Generating test data from an existing database
When you want production-like structure without using production records, you generate synthetic data modeled on a real database rather than copied from it. You connect to the live source, the generator reads its schema, relationships, and value distributions, and it produces new records that mirror those patterns — the column relationships, value frequencies, and cross-table structure that make the data realistic — at whatever scale you need. This is the seeding path, and it stays distinct from de-identifying the real records themselves: you are creating net-new data shaped by real patterns, not transforming the production rows you started with.
Tonic Fabricate handles this through Live Connect, which connects to a live data source and generates data that reflects its real schemas and distributions. A common use is expanding a small sample into a large, referentially intact dataset: point Fabricate at a modest slice of a real database and have it generate a far larger set that keeps the same shape, so you can load-test or populate a full environment without ever moving production rows. Because the output is generated rather than masked, it carries no real records — the realism comes from the model of the data, not the data itself. The implementation detail of connecting and configuring a source lives in the Live Connect documentation. This is the practical answer to generating synthetic data from an existing database when production-like structure matters but production access doesn't.
Mock data, synthetic APIs, and keeping PII out of lower environments
The same generation that fills a database can also stand up the services around it, which matters when the thing you need to test against isn't a table but an API. Frontend and backend teams routinely block on data that doesn't exist yet or services that aren't ready, and mock data and synthetic APIs clear both at once. Tonic Fabricate generates data and the mock APIs that serve it, so a team can test against realistic responses without waiting on a live service to come online.
The practical uses cluster into a few patterns:
- Mock data for development. Realistic generated datasets let teams build and test before any real data is available.
- Synthetic APIs for integration and edge-case testing. Functional mock endpoints return realistic responses — including the error and boundary cases a live service won't reliably produce on demand — so integration tests can cover paths that are hard to trigger otherwise.

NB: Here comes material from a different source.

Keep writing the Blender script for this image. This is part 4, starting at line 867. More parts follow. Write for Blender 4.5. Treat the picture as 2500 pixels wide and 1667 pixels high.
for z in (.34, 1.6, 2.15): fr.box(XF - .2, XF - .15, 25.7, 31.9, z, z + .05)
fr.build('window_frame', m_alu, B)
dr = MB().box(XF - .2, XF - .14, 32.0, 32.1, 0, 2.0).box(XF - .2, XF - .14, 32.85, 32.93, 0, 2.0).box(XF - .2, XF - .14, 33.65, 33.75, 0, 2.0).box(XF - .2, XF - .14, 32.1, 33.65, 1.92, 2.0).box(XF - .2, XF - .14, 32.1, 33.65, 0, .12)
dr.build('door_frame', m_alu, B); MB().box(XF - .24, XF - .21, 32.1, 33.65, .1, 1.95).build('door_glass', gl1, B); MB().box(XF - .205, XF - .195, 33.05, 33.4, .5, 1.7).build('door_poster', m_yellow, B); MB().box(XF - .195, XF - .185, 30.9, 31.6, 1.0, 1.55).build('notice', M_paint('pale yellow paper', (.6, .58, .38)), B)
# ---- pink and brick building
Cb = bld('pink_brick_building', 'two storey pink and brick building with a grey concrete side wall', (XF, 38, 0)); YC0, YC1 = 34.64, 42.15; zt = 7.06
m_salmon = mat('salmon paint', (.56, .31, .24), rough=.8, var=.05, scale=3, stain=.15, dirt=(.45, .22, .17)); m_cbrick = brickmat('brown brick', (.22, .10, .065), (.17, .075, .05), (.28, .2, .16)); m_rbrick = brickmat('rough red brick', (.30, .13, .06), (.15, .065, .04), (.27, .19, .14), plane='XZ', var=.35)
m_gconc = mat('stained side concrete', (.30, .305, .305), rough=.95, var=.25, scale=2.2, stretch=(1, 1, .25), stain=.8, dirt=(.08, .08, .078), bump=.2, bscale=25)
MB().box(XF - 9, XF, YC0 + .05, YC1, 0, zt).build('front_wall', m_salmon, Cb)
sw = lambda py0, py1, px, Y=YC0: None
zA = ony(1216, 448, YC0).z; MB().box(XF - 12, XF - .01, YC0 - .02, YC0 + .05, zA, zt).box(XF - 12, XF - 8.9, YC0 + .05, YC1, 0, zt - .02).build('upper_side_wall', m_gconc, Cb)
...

Underneath all of this sits the reason to do any of it: keeping PII and PHI out of dev, staging, and QA entirely. Generated data is privacy-safe at the root because it uses no real records, so there is no sensitive data to leak and no re-identification risk to manage. De-identification can also make production data safe to test with, but it has to be done carefully — transform too little and residual re-identification risk in de-identified data remains, which is the failure mode generation avoids entirely by never touching a real record.